═══ COLLECTED MATERIAL

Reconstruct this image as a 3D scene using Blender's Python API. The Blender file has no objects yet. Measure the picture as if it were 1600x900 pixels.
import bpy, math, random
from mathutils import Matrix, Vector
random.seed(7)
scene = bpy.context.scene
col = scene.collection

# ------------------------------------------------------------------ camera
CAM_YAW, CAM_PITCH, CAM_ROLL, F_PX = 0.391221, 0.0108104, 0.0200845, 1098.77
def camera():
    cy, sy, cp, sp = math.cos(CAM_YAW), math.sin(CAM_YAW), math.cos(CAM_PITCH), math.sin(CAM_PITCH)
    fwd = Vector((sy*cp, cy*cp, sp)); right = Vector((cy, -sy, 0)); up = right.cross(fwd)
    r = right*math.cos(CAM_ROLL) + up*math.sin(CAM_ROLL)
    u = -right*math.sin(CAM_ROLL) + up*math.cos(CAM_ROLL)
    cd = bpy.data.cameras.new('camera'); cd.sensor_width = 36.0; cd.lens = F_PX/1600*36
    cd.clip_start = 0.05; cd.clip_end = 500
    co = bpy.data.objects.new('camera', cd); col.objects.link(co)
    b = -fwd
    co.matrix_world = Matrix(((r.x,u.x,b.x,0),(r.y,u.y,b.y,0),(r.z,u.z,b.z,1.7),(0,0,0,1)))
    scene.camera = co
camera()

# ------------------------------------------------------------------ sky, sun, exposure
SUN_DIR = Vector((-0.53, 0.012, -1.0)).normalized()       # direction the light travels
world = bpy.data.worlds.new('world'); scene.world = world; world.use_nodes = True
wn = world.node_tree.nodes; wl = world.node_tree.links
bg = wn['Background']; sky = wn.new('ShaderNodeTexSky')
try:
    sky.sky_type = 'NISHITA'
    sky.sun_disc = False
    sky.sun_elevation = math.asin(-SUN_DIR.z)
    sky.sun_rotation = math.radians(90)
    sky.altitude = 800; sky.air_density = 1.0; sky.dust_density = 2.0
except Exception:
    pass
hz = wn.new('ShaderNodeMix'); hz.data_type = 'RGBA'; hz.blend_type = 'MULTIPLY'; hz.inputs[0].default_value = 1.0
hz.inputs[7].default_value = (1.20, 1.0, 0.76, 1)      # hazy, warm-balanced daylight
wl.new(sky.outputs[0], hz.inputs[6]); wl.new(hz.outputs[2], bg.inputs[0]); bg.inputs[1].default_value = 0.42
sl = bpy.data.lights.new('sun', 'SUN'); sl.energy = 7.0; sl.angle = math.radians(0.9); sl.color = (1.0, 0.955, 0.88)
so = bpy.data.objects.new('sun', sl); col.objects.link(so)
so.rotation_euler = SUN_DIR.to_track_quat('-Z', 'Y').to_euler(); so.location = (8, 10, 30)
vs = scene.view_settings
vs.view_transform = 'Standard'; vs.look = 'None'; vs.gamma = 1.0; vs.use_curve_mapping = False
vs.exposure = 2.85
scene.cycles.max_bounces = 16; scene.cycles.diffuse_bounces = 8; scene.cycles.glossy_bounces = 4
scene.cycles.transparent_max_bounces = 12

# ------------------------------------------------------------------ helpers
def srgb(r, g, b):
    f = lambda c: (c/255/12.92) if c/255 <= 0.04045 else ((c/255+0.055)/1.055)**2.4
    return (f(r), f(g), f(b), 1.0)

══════

WHAT THE TASK ASKS
Extract every line above containing the word "scene".

COMPLETE OUTPUT
Reconstruct this image as a 3D scene using Blender's Python API. The Blender file has no objects yet. Measure the picture as if it were 1600x900 pixels.
scene = bpy.context.scene
col = scene.collection
    scene.camera = co
world = bpy.data.worlds.new('world'); scene.world = world; world.use_nodes = True
vs = scene.view_settings
scene.cycles.max_bounces = 16; scene.cycles.diffuse_bounces = 8; scene.cycles.glossy_bounces = 4
scene.cycles.transparent_max_bounces = 12